Aim —
Read the entries below and pull out each line with the string "part".

Dataset records —
----------------
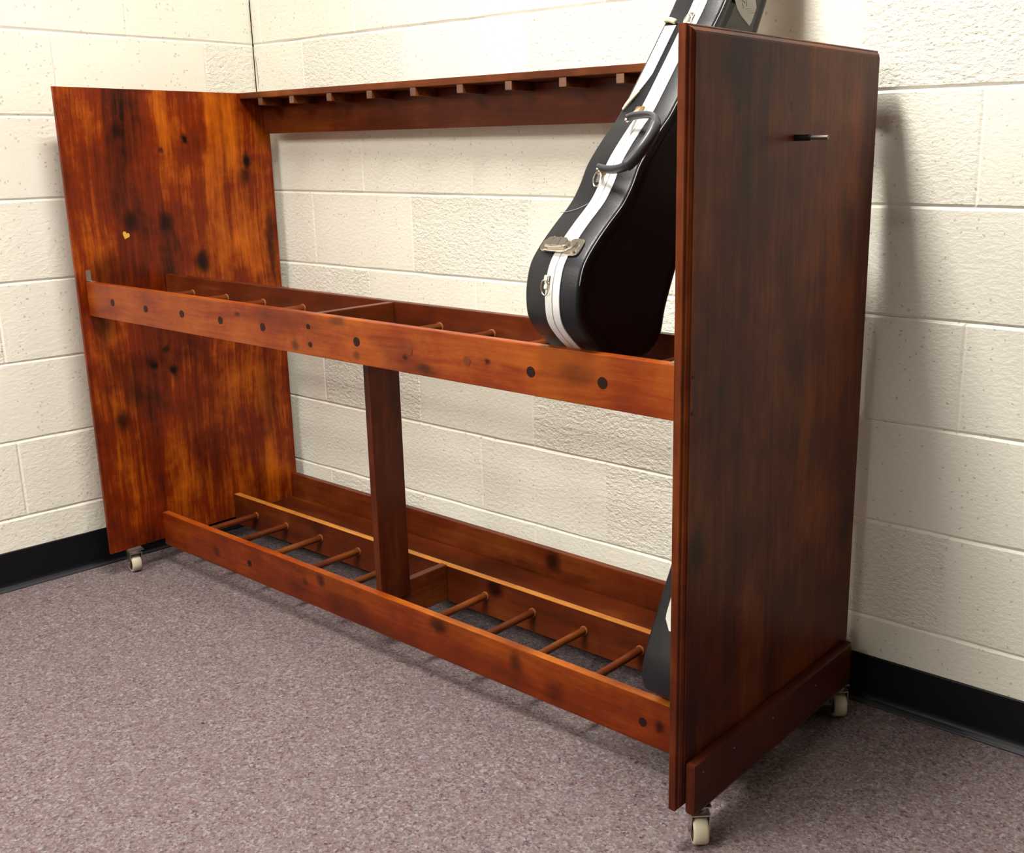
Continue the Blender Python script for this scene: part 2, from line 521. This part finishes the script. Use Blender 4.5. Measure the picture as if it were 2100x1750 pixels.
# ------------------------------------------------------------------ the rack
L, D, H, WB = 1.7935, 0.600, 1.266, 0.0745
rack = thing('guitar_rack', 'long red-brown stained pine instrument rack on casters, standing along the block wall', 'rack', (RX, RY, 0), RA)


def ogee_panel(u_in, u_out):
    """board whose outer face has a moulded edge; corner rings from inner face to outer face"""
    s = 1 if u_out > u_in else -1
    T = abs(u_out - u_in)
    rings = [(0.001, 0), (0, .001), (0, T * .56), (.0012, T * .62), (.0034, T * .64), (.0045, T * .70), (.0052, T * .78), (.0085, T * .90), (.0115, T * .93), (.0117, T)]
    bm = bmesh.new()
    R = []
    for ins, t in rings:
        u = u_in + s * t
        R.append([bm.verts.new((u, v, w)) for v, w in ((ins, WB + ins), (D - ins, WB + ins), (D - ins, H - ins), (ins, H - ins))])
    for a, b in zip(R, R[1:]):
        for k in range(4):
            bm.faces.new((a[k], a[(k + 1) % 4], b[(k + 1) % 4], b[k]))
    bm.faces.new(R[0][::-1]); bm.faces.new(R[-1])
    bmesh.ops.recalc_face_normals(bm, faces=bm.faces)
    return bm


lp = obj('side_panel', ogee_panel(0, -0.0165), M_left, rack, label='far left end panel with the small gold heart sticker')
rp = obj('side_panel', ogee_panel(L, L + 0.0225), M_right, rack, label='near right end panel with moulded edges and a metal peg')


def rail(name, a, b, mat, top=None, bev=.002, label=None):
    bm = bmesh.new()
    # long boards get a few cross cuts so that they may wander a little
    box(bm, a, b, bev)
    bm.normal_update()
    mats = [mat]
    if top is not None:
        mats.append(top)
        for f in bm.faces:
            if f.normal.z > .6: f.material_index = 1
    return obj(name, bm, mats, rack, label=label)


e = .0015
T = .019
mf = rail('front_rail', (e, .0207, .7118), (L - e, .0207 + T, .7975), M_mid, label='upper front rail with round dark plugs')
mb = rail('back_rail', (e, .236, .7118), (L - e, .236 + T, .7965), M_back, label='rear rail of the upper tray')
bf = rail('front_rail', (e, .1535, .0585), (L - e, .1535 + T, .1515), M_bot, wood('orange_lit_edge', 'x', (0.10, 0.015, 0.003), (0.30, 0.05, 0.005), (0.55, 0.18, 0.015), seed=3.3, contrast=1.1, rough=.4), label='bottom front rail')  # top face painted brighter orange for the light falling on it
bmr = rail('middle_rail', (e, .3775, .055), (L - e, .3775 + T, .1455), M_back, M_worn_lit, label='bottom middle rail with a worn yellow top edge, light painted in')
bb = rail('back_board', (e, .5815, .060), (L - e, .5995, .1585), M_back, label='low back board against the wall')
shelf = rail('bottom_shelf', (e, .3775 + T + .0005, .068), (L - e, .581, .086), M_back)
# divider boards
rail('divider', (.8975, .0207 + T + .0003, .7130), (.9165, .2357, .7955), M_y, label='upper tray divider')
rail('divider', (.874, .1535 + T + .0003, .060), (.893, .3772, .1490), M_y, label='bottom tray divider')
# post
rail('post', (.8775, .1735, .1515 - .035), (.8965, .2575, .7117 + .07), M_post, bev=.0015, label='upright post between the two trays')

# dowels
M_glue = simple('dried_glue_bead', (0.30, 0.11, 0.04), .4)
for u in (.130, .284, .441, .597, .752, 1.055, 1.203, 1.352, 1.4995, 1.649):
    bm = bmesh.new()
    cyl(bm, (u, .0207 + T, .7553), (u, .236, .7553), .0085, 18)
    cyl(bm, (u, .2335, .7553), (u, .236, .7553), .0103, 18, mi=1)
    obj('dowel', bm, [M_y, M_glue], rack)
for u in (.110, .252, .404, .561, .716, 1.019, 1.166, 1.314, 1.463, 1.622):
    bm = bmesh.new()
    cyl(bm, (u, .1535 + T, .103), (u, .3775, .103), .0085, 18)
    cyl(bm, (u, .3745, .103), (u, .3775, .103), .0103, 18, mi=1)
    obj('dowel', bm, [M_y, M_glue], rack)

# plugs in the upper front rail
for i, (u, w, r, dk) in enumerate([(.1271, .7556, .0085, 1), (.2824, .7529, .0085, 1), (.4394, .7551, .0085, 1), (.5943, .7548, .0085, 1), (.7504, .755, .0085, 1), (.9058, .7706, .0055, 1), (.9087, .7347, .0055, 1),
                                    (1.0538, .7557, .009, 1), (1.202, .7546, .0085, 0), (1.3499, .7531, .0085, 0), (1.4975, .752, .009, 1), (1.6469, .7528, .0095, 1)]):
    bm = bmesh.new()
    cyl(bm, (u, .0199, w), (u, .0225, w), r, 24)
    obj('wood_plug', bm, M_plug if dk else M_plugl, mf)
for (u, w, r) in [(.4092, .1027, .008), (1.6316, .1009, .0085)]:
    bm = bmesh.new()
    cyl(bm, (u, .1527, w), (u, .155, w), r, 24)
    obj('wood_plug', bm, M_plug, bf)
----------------
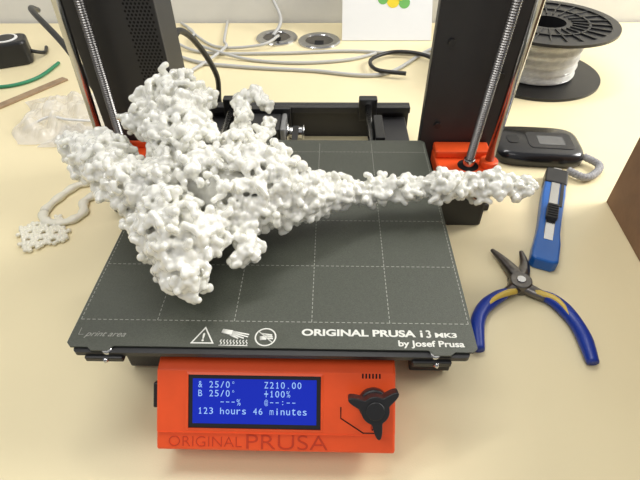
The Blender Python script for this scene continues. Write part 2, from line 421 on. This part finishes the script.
----------------
Task answer —
Continue the Blender Python script for this scene: part 2, from line 521. This part finishes the script. Use Blender 4.5. Measure the picture as if it were 2100x1750 pixels.
The Blender Python script for this scene continues. Write part 2, from line 421 on. This part finishes the script.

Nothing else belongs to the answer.